SOURCE MATERIAL:
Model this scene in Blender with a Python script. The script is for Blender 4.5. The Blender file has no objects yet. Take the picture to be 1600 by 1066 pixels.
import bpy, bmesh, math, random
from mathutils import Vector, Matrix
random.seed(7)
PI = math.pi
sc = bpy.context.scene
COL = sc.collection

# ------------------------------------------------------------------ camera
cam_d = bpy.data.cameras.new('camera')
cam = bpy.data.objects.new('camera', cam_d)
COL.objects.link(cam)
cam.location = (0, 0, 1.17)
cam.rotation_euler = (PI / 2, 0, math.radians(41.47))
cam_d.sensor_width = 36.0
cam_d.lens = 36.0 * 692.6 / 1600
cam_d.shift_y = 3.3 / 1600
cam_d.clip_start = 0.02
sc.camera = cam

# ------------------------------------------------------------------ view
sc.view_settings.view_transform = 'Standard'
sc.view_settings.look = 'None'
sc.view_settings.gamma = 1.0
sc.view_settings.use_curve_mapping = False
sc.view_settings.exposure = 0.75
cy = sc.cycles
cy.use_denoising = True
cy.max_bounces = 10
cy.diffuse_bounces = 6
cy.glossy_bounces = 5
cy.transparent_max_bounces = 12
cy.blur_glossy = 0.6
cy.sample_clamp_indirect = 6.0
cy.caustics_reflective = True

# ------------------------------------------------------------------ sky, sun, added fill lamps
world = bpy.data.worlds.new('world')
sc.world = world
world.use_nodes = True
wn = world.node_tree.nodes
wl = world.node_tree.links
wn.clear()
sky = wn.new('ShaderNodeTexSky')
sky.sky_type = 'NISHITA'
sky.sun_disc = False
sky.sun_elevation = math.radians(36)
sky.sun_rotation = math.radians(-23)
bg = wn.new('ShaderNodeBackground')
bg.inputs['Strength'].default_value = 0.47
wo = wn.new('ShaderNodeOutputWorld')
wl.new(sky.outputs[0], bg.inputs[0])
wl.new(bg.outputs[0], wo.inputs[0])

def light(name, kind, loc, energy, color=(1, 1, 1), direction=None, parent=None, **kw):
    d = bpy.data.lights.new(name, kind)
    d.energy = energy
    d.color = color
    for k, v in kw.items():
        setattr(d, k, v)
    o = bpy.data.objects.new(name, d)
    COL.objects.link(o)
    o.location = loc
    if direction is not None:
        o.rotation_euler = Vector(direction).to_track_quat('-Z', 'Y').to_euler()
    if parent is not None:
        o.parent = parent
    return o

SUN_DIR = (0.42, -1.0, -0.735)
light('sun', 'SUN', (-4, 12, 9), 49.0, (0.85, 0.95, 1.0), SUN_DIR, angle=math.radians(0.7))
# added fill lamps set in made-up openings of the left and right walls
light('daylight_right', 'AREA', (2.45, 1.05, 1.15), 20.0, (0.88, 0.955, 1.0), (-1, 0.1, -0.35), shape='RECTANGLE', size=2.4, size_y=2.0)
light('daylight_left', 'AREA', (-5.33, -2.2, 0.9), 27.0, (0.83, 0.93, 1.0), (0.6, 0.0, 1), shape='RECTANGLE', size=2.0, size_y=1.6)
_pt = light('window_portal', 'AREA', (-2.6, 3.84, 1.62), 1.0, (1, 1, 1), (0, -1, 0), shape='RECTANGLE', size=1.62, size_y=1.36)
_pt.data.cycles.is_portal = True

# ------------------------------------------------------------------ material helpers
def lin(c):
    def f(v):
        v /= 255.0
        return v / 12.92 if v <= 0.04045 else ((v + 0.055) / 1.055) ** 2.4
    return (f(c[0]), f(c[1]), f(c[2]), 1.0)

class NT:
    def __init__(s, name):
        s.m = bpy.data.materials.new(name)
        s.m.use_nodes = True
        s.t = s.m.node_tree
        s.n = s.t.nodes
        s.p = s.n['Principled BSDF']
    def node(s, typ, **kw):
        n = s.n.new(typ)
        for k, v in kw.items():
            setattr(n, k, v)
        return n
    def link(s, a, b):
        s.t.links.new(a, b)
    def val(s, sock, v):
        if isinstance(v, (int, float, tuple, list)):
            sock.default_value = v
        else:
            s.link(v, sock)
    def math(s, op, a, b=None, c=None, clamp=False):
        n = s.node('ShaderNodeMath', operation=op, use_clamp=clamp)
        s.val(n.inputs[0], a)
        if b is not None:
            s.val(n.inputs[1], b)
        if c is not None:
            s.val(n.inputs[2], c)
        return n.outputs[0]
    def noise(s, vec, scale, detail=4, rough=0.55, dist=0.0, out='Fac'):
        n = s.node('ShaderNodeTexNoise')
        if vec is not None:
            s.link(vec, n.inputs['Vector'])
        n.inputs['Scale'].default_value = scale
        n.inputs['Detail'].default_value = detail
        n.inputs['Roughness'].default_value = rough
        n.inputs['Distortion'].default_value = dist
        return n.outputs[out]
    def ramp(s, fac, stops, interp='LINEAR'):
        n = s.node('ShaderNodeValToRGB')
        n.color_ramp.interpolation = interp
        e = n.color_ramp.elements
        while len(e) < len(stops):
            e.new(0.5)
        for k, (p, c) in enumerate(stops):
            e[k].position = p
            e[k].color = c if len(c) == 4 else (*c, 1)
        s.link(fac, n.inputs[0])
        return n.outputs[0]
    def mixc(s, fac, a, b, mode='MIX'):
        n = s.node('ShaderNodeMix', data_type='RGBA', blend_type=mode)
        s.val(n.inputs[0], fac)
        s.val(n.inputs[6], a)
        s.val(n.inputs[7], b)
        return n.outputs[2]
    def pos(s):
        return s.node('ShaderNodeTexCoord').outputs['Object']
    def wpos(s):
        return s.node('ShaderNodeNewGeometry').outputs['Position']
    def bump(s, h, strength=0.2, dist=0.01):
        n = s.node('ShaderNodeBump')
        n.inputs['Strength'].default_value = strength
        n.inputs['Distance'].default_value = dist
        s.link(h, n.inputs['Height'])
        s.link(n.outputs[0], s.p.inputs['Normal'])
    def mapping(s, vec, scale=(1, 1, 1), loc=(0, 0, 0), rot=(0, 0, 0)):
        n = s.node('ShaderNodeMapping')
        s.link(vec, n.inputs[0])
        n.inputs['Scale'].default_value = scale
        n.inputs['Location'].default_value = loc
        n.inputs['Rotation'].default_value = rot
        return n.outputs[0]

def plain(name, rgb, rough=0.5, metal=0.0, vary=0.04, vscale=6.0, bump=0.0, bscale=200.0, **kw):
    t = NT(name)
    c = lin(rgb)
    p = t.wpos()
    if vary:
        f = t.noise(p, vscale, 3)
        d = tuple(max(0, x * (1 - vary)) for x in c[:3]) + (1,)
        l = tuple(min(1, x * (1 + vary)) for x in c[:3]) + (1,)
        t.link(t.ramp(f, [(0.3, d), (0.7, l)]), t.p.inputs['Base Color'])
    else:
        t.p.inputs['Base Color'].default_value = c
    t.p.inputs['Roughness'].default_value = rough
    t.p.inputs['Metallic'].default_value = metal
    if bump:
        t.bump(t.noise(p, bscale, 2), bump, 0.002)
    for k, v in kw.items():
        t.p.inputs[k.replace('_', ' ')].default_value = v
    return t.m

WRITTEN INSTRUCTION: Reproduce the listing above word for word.

SOLUTION FOR THIS TASK:
Model this scene in Blender with a Python script. The script is for Blender 4.5. The Blender file has no objects yet. Take the picture to be 1600 by 1066 pixels.
import bpy, bmesh, math, random
from mathutils import Vector, Matrix
random.seed(7)
PI = math.pi
sc = bpy.context.scene
COL = sc.collection

# ------------------------------------------------------------------ camera
cam_d = bpy.data.cameras.new('camera')
cam = bpy.data.objects.new('camera', cam_d)
COL.objects.link(cam)
cam.location = (0, 0, 1.17)
cam.rotation_euler = (PI / 2, 0, math.radians(41.47))
cam_d.sensor_width = 36.0
cam_d.lens = 36.0 * 692.6 / 1600
cam_d.shift_y = 3.3 / 1600
cam_d.clip_start = 0.02
sc.camera = cam

# ------------------------------------------------------------------ view
sc.view_settings.view_transform = 'Standard'
sc.view_settings.look = 'None'
sc.view_settings.gamma = 1.0
sc.view_settings.use_curve_mapping = False
sc.view_settings.exposure = 0.75
cy = sc.cycles
cy.use_denoising = True
cy.max_bounces = 10
cy.diffuse_bounces = 6
cy.glossy_bounces = 5
cy.transparent_max_bounces = 12
cy.blur_glossy = 0.6
cy.sample_clamp_indirect = 6.0
cy.caustics_reflective = True

# ------------------------------------------------------------------ sky, sun, added fill lamps
world = bpy.data.worlds.new('world')
sc.world = world
world.use_nodes = True
wn = world.node_tree.nodes
wl = world.node_tree.links
wn.clear()
sky = wn.new('ShaderNodeTexSky')
sky.sky_type = 'NISHITA'
sky.sun_disc = False
sky.sun_elevation = math.radians(36)
sky.sun_rotation = math.radians(-23)
bg = wn.new('ShaderNodeBackground')
bg.inputs['Strength'].default_value = 0.47
wo = wn.new('ShaderNodeOutputWorld')
wl.new(sky.outputs[0], bg.inputs[0])
wl.new(bg.outputs[0], wo.inputs[0])

def light(name, kind, loc, energy, color=(1, 1, 1), direction=None, parent=None, **kw):
    d = bpy.data.lights.new(name, kind)
    d.energy = energy
    d.color = color
    for k, v in kw.items():
        setattr(d, k, v)
    o = bpy.data.objects.new(name, d)
    COL.objects.link(o)
    o.location = loc
    if direction is not None:
        o.rotation_euler = Vector(direction).to_track_quat('-Z', 'Y').to_euler()
    if parent is not None:
        o.parent = parent
    return o

SUN_DIR = (0.42, -1.0, -0.735)
light('sun', 'SUN', (-4, 12, 9), 49.0, (0.85, 0.95, 1.0), SUN_DIR, angle=math.radians(0.7))
# added fill lamps set in made-up openings of the left and right walls
light('daylight_right', 'AREA', (2.45, 1.05, 1.15), 20.0, (0.88, 0.955, 1.0), (-1, 0.1, -0.35), shape='RECTANGLE', size=2.4, size_y=2.0)
light('daylight_left', 'AREA', (-5.33, -2.2, 0.9), 27.0, (0.83, 0.93, 1.0), (0.6, 0.0, 1), shape='RECTANGLE', size=2.0, size_y=1.6)
_pt = light('window_portal', 'AREA', (-2.6, 3.84, 1.62), 1.0, (1, 1, 1), (0, -1, 0), shape='RECTANGLE', size=1.62, size_y=1.36)
_pt.data.cycles.is_portal = True

# ------------------------------------------------------------------ material helpers
def lin(c):
    def f(v):
        v /= 255.0
        return v / 12.92 if v <= 0.04045 else ((v + 0.055) / 1.055) ** 2.4
    return (f(c[0]), f(c[1]), f(c[2]), 1.0)

class NT:
    def __init__(s, name):
        s.m = bpy.data.materials.new(name)
        s.m.use_nodes = True
        s.t = s.m.node_tree
        s.n = s.t.nodes
        s.p = s.n['Principled BSDF']
    def node(s, typ, **kw):
        n = s.n.new(typ)
        for k, v in kw.items():
            setattr(n, k, v)
        return n
    def link(s, a, b):
        s.t.links.new(a, b)
    def val(s, sock, v):
        if isinstance(v, (int, float, tuple, list)):
            sock.default_value = v
        else:
            s.link(v, sock)
    def math(s, op, a, b=None, c=None, clamp=False):
        n = s.node('ShaderNodeMath', operation=op, use_clamp=clamp)
        s.val(n.inputs[0], a)
        if b is not None:
            s.val(n.inputs[1], b)
        if c is not None:
            s.val(n.inputs[2], c)
        return n.outputs[0]
    def noise(s, vec, scale, detail=4, rough=0.55, dist=0.0, out='Fac'):
        n = s.node('ShaderNodeTexNoise')
        if vec is not None:
            s.link(vec, n.inputs['Vector'])
        n.inputs['Scale'].default_value = scale
        n.inputs['Detail'].default_value = detail
        n.inputs['Roughness'].default_value = rough
        n.inputs['Distortion'].default_value = dist
        return n.outputs[out]
    def ramp(s, fac, stops, interp='LINEAR'):
        n = s.node('ShaderNodeValToRGB')
        n.color_ramp.interpolation = interp
        e = n.color_ramp.elements
        while len(e) < len(stops):
            e.new(0.5)
        for k, (p, c) in enumerate(stops):
            e[k].position = p
            e[k].color = c if len(c) == 4 else (*c, 1)
        s.link(fac, n.inputs[0])
        return n.outputs[0]
    def mixc(s, fac, a, b, mode='MIX'):
        n = s.node('ShaderNodeMix', data_type='RGBA', blend_type=mode)
        s.val(n.inputs[0], fac)
        s.val(n.inputs[6], a)
        s.val(n.inputs[7], b)
        return n.outputs[2]
    def pos(s):
        return s.node('ShaderNodeTexCoord').outputs['Object']
    def wpos(s):
        return s.node('ShaderNodeNewGeometry').outputs['Position']
    def bump(s, h, strength=0.2, dist=0.01):
        n = s.node('ShaderNodeBump')
        n.inputs['Strength'].default_value = strength
        n.inputs['Distance'].default_value = dist
        s.link(h, n.inputs['Height'])
        s.link(n.outputs[0], s.p.inputs['Normal'])
    def mapping(s, vec, scale=(1, 1, 1), loc=(0, 0, 0), rot=(0, 0, 0)):
        n = s.node('ShaderNodeMapping')
        s.link(vec, n.inputs[0])
        n.inputs['Scale'].default_value = scale
        n.inputs['Location'].default_value = loc
        n.inputs['Rotation'].default_value = rot
        return n.outputs[0]

def plain(name, rgb, rough=0.5, metal=0.0, vary=0.04, vscale=6.0, bump=0.0, bscale=200.0, **kw):
    t = NT(name)
    c = lin(rgb)
    p = t.wpos()
    if vary:
        f = t.noise(p, vscale, 3)
        d = tuple(max(0, x * (1 - vary)) for x in c[:3]) + (1,)
        l = tuple(min(1, x * (1 + vary)) for x in c[:3]) + (1,)
        t.link(t.ramp(f, [(0.3, d), (0.7, l)]), t.p.inputs['Base Color'])
    else:
        t.p.inputs['Base Color'].default_value = c
    t.p.inputs['Roughness'].default_value = rough
    t.p.inputs['Metallic'].default_value = metal
    if bump:
        t.bump(t.noise(p, bscale, 2), bump, 0.002)
    for k, v in kw.items():
        t.p.inputs[k.replace('_', ' ')].default_value = v
    return t.m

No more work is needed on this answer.